Anna Mirga, a Romani activist from Poland who is studying anthropology in Barcelona, responded to the ERTF analysis by noting that the advocates of the ERI support the ERTF, calling it "an important institution which plays a unique role internationally and has great potential". She emphasized that despite rumors to the contrary, the ERI does not envision itself as somehow replacing the ERTF.  

"The objectives and roles of both institutions are completely different - ERTF is an organization of political representation while ERI is envisioned as an independent institution working in the fields of arts and culture," she says. "It is not a political body (although we may argue to what extent culture and identity is in fact political) or a representative institution. We want to collaborate with ERTF, find synergies and complementarities between both and work together."

Mirga also stresses that while the ERTF statement implies that the ERI will attempt to standardize Romani culture in some way, this is a misunderstanding. "The ERI is based on the principle of diversity and plurality of Romani cultures and identities. It is a space where these different Roma identities and cultures can interact, converge and exchange... On the other hand, however, we should acknowledge that Roma are not recognized as ethnic/ national minorities in many European countries, leaving them without a legal and institutional framework for cultural preservation and promotion. In such cases, ERI can effectively fill such a void by providing an international institutional framework for Romani arts and culture."

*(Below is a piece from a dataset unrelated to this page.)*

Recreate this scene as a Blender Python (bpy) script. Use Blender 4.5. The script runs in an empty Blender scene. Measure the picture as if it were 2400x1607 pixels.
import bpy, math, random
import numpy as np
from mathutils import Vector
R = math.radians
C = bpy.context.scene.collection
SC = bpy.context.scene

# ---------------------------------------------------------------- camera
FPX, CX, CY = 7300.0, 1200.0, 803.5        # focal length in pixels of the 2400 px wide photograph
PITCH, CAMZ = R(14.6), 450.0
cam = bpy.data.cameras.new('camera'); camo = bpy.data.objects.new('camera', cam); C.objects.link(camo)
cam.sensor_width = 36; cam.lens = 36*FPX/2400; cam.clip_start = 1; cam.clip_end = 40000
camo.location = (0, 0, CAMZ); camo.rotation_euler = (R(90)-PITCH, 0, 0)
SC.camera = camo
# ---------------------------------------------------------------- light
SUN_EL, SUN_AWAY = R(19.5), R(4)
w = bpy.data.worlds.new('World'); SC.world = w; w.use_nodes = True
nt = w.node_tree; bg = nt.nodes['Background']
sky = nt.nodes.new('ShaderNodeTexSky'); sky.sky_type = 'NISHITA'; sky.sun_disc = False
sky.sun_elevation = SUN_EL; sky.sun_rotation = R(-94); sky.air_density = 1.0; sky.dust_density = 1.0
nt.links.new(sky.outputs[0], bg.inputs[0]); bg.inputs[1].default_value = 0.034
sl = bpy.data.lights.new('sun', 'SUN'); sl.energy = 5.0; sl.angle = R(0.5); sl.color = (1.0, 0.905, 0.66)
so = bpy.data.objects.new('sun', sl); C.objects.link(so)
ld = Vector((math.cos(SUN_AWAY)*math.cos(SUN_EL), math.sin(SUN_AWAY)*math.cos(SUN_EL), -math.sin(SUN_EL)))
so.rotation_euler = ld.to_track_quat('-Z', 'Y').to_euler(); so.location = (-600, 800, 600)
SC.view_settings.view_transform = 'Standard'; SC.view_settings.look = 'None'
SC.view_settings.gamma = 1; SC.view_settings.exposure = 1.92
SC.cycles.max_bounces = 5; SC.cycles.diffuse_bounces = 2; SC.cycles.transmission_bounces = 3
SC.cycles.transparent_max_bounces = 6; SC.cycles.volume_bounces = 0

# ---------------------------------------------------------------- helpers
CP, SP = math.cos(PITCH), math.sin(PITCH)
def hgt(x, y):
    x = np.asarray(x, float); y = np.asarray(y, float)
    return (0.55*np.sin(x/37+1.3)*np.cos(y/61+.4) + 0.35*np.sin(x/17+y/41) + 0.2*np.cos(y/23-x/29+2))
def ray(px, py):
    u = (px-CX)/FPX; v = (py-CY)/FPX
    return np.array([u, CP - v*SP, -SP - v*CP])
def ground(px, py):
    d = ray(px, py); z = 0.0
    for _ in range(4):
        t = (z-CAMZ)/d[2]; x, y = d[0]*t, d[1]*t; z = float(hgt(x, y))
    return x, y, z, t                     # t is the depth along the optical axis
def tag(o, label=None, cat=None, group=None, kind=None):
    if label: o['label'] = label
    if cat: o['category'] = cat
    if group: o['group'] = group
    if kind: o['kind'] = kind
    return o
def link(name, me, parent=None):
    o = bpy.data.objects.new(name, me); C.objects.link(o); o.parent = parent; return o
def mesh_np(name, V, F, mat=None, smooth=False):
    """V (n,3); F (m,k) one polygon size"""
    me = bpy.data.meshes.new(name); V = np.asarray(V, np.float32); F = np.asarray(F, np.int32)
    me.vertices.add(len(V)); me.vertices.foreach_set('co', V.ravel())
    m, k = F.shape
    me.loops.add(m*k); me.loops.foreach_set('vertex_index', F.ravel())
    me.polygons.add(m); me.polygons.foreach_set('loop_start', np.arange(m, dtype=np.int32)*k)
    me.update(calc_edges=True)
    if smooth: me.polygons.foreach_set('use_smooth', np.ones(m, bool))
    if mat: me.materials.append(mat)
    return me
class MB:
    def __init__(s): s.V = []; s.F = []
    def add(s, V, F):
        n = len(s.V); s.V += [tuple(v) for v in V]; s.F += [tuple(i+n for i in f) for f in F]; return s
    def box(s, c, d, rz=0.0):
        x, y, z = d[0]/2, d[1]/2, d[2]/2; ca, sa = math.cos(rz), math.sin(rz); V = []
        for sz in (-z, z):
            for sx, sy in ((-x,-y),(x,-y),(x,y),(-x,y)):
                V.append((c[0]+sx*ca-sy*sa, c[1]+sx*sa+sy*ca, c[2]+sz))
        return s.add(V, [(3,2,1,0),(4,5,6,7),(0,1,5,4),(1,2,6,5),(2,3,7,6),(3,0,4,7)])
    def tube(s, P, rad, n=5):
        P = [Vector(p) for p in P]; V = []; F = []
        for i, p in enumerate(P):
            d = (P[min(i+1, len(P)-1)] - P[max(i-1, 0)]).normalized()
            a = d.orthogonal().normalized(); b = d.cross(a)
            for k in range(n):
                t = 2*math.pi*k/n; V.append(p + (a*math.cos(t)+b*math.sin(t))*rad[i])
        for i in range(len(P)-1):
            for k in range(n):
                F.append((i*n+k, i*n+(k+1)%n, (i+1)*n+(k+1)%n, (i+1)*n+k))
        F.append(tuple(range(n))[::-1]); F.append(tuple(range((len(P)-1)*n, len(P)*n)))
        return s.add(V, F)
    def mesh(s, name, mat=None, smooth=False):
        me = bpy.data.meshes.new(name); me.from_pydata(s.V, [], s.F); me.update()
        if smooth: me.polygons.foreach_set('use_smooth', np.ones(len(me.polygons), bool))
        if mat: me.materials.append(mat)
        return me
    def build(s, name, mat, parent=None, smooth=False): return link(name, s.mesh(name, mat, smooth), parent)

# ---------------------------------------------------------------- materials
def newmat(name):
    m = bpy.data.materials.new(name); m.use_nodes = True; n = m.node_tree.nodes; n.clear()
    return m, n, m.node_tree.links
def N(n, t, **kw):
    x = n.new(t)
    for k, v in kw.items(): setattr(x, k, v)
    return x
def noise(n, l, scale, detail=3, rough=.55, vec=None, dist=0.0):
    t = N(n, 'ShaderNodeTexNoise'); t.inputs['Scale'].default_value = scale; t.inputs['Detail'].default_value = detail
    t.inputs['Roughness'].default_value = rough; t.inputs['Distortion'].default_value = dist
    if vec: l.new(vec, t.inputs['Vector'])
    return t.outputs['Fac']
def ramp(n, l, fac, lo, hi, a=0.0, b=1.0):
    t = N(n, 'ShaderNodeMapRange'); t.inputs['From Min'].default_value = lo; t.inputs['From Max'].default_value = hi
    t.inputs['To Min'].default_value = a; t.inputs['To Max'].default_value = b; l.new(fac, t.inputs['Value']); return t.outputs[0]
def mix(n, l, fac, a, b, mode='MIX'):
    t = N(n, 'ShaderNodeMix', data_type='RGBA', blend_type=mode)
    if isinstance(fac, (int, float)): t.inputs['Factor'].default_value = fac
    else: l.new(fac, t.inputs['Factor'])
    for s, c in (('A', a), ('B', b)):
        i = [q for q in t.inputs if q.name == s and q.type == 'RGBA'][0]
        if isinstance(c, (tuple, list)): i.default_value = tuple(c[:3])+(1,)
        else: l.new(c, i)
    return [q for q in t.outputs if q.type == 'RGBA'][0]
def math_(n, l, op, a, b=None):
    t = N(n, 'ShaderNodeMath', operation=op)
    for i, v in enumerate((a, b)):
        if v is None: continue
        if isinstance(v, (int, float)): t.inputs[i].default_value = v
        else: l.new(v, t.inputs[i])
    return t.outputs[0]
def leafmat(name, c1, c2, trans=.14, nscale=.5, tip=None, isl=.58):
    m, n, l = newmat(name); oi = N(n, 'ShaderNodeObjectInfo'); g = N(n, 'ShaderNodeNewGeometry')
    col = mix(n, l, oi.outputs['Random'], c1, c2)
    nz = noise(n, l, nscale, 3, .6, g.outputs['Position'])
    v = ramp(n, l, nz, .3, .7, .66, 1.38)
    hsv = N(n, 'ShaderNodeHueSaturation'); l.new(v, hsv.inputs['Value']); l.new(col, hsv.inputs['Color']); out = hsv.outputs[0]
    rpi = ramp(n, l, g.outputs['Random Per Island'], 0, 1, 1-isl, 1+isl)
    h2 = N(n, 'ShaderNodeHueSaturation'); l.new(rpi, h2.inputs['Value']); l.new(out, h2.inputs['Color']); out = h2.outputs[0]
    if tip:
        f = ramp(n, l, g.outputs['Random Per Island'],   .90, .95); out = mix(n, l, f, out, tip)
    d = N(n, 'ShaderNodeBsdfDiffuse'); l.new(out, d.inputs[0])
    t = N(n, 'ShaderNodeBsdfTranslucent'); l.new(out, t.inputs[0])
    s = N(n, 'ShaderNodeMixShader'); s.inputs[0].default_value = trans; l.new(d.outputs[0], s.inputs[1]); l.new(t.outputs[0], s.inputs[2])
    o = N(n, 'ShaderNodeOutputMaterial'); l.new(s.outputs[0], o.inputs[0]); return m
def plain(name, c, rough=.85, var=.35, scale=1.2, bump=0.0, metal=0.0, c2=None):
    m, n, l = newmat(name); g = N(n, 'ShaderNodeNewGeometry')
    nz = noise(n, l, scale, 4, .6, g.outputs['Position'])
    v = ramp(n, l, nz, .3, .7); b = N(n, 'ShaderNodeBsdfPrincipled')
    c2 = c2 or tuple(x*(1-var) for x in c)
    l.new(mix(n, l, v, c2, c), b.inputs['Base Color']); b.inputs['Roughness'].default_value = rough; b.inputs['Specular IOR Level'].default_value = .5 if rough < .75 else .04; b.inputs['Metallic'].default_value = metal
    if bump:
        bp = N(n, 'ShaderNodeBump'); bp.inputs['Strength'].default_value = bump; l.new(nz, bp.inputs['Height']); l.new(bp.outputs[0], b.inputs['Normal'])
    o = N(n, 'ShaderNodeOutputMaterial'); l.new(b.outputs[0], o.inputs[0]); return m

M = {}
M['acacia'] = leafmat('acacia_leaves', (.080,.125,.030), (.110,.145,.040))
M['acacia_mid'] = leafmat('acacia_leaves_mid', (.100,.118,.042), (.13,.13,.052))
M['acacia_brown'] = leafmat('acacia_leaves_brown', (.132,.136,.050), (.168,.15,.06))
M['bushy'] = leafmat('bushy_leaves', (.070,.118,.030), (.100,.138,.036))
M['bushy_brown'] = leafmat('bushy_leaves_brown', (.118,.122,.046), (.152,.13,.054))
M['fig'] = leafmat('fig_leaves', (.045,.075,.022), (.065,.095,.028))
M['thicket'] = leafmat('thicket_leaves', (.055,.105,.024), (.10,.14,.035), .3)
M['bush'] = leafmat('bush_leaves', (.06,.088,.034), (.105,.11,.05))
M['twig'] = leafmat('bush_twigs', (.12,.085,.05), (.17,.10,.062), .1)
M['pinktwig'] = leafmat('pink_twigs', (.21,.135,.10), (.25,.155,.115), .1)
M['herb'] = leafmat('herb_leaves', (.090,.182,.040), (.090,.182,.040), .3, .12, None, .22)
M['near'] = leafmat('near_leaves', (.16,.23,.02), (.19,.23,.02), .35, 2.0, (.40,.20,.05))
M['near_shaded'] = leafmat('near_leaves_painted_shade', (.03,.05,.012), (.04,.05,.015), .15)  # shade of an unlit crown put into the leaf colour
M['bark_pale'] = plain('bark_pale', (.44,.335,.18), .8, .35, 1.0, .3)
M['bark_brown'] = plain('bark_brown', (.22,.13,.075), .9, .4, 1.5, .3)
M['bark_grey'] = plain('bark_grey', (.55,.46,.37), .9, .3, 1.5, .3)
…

Iulius Rostas, a lecturer at Corvinus University in Budapest, says that following discussions with the ERTF leadership, the Alliance believes it has now clarified any previous misunderstandings. "We, the Alliance for ERI, are glad that by talking to ERTF, other Roma groups, governments and EU institutions, we have managed to clarify some aspects of the ERI. We were glad to see that ERTF leadership expressed openly their support for ERI during the CAHROM meeting. There is no overlap between ERI and ERTF. ERI is about promoting Roma arts and culture, about valuing our own contributions to European culture and identity. ERI, unlike ERTF, does not aim to represent Roma. The two initiatives have different aims and they will co-exist for the benefit of Roma."

Rostas says the Institute will provide visibility to Romani artists, value the Romani contribution to European culture, and will "communicate Roma identity in the public sphere... ERI is complementary to existing initiatives - EU Framework for Roma National Integration Strategies, Decade of Roma Inclusion, etc. - aiming to improve the situation of Roma... I believe that there cannot be Roma inclusion without the support of the majority population, support that cannot be mobilised in the current climate if we do not also present the way Roma have contributed to European culture and identity. At the same time, one cannot talk about Roma social, economic or political inclusion without cultural inclusion. That means Roma artists and Roma artistic productions should be part of mainstream cultural institutions. Unfortunately, this is not happening now. As our colleague Timea Junghaus from the the European Roma Cultural Foundation has revealed, out of 10 000 Romani artworks that are stored in the national archives and the basements of other cultural institutions, only two pieces have ever been exhibited in mainstream cultural institutions. ERI aims to promote the works of Roma artists and provide support to cultural productions to penetrate mainstream cultural spaces."